Walter Bright:

I can see creating a stable D2 and a forward D2 for 6 months at a time or so, as has been proposed here. I think that's a good idea. But only after D1 is no longer supported.

I am OK with such ideas. Below there are some musings.

How do you want to call (release numbers) those two D2 versions (Stable-D and Development-D)? I prefer a simple Python-like numbering scheme, where the second digit denotes significant changes (every 6 months?) and the third digit (plus alpha, beta, rc1, rc2, rc3, ... suffixes) refers to bug fixes that don't break much code. I think such numbering scheme is also able to make D look a little more mature and a bit more "professional".

I also think it's a bad idea to create a "D3", at the moment. This means I suggest to eventually merge in the Stable-D all the changes of Development-D (unless testing of the Development version shows that it's better to abandon an idea in both D2 branches).

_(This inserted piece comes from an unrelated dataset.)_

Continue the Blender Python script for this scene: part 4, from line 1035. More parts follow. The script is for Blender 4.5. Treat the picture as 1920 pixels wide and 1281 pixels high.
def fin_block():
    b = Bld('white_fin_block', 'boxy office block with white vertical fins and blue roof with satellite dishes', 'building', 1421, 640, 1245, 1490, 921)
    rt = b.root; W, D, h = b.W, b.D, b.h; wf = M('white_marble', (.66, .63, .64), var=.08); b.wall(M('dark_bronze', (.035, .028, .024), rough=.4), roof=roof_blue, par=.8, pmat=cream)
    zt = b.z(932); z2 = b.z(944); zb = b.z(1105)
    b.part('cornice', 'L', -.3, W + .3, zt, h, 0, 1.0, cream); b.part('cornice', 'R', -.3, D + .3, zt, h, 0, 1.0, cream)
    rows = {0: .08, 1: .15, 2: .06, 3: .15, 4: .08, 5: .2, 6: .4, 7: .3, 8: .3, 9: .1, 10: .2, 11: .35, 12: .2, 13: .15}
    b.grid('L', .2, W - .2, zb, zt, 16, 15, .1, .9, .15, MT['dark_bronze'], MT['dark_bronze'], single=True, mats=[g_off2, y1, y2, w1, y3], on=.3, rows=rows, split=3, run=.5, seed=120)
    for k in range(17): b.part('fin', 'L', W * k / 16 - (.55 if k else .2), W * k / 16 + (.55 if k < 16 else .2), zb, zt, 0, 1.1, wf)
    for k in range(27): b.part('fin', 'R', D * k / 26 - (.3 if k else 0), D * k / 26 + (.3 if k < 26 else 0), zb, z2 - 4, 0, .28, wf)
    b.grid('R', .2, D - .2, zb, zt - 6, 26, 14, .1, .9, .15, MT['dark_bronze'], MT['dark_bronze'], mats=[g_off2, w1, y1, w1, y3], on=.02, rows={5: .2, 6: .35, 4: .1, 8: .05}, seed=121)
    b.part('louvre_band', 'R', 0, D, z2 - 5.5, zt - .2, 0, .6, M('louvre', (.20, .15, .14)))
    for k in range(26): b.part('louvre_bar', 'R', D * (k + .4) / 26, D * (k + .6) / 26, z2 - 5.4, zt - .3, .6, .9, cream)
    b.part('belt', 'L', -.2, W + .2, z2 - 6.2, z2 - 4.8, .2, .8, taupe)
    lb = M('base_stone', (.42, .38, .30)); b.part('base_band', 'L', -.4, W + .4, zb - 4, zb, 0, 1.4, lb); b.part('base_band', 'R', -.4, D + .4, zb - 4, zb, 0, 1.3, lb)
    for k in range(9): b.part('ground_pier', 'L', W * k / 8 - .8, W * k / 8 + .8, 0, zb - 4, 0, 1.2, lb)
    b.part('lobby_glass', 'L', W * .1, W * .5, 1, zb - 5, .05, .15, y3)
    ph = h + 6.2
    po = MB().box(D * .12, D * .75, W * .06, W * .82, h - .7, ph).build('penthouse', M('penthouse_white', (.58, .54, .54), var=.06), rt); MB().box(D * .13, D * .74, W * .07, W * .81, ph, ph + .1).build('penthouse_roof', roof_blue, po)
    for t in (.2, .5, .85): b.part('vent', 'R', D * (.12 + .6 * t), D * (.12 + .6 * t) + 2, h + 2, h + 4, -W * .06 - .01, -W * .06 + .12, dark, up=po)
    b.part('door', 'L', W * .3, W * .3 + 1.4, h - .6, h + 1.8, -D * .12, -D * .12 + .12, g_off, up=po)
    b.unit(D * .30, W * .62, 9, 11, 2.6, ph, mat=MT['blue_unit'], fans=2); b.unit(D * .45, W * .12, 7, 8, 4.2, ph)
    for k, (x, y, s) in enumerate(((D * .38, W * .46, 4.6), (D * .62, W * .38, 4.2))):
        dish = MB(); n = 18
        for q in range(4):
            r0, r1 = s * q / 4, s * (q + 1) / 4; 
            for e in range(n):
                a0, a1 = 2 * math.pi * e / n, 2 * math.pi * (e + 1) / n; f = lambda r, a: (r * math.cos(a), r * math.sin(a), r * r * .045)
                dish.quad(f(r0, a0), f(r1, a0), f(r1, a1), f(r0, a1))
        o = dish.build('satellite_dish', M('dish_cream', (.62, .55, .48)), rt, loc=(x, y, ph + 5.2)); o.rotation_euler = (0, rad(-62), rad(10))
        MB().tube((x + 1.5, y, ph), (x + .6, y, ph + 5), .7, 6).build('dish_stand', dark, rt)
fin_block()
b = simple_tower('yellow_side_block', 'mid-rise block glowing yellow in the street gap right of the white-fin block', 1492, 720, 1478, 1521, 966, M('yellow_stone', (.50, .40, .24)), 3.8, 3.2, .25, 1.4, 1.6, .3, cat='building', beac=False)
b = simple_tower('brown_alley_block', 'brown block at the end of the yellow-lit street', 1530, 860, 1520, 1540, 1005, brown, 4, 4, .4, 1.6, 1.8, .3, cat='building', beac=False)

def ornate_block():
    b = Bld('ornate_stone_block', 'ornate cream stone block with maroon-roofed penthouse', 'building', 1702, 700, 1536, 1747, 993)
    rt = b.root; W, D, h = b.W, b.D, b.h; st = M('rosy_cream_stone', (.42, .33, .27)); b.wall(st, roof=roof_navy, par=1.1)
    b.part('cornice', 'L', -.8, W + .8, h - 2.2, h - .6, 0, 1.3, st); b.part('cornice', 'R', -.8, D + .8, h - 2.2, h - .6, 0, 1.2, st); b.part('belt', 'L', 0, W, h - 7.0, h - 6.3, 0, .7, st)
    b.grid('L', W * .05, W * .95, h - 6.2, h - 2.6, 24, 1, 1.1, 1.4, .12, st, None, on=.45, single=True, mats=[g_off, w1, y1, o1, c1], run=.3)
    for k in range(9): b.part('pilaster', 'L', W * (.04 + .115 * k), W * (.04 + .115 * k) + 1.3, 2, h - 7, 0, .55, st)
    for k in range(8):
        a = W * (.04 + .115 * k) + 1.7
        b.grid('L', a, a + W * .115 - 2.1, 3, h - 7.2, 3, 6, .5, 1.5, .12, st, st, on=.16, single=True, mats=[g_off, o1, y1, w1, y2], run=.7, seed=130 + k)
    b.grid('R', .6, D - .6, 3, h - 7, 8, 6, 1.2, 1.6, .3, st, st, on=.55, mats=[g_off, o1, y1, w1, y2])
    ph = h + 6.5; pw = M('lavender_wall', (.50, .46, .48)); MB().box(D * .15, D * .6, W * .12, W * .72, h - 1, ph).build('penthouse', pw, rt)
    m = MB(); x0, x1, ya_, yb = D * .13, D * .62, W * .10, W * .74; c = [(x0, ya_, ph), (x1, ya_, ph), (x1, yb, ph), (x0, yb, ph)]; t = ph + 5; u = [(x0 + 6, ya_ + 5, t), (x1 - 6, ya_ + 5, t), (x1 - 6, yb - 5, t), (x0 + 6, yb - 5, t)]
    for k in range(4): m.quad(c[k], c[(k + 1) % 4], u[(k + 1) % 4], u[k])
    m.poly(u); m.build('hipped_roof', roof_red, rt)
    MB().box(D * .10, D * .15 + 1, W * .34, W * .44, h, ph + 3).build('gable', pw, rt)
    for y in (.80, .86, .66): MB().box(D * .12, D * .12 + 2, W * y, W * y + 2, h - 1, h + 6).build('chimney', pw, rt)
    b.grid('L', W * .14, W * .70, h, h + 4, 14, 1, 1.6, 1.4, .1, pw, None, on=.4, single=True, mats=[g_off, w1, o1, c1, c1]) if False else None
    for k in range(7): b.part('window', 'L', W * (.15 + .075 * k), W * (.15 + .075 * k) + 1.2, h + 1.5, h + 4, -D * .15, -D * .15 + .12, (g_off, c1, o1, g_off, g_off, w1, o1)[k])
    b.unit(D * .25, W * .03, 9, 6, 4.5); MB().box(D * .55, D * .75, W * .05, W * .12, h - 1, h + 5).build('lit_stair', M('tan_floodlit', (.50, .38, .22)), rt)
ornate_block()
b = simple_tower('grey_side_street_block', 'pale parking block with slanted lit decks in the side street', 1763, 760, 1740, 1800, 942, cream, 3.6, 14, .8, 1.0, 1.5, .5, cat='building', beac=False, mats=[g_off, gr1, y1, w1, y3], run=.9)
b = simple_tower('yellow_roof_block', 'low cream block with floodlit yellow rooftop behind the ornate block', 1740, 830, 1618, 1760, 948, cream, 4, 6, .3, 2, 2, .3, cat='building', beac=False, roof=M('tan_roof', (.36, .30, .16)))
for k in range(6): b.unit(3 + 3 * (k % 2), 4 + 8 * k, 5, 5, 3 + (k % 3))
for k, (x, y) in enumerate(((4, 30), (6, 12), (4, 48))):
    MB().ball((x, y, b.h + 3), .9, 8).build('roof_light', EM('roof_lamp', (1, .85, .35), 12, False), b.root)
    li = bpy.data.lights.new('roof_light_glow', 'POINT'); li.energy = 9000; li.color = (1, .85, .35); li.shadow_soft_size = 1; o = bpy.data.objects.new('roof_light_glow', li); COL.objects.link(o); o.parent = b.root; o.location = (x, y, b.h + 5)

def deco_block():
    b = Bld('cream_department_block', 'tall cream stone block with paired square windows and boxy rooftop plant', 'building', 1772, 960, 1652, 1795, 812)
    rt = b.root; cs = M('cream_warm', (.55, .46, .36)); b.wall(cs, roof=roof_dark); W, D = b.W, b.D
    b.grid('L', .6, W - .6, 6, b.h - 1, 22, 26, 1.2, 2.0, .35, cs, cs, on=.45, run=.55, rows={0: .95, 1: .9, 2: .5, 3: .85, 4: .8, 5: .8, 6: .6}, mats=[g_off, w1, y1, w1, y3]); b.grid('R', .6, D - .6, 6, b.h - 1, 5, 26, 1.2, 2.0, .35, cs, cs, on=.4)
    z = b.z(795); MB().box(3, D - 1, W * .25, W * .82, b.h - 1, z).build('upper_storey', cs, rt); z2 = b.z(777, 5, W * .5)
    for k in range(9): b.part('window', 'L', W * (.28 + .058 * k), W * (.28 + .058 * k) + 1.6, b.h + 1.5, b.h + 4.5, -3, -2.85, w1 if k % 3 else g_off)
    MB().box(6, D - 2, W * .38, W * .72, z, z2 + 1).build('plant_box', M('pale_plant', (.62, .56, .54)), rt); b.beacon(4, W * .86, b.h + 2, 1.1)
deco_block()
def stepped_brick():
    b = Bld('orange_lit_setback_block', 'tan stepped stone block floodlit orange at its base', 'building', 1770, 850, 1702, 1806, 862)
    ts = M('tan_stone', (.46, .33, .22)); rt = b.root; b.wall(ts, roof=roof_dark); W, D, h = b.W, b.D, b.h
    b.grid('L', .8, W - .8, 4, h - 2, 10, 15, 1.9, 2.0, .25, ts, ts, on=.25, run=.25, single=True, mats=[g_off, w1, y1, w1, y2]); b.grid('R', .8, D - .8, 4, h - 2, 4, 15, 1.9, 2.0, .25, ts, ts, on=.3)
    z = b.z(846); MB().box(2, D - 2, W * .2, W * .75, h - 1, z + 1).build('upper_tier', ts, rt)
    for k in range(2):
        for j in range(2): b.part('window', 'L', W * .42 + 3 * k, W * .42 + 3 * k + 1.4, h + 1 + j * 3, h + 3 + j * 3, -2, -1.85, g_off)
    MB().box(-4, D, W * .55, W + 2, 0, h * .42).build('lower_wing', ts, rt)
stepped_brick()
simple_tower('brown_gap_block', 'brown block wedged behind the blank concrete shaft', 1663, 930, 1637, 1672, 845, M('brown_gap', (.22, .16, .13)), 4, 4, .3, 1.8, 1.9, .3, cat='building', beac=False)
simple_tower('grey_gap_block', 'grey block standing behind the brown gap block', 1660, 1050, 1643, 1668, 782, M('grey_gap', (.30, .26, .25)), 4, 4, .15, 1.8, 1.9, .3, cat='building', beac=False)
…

I suggest to release Development-D quite often, like every 20-35 days, if it's possible.

The presence of Development-D should allow for a more relaxed development, bug fixing and more. There are several things to fix. One of such possible changes is to remove the inliner from the D front-end (because ldc2 and gdc2 don't use it). Making the front-end a slimmer is good. There are other changes worth considering, like aligning D ABI and function calls (as other compilers refuse or can't do those things). LDC2 will be probably quite used on Windows64bit.

Patches for Development-D should work in both D2 versions, unless the changes are about features not yet present in Stable-D.

For simplicity I think the first thing to do to go toward the first Stable-D version should be strip away the D1 parts from the D2 Git sources, to clean and shorten the D2 code and make its updates simpler.

As others have said I think it's better to not keep a single Development-D trunk, but branch it when new features (or significant changes) are developed (like UDA).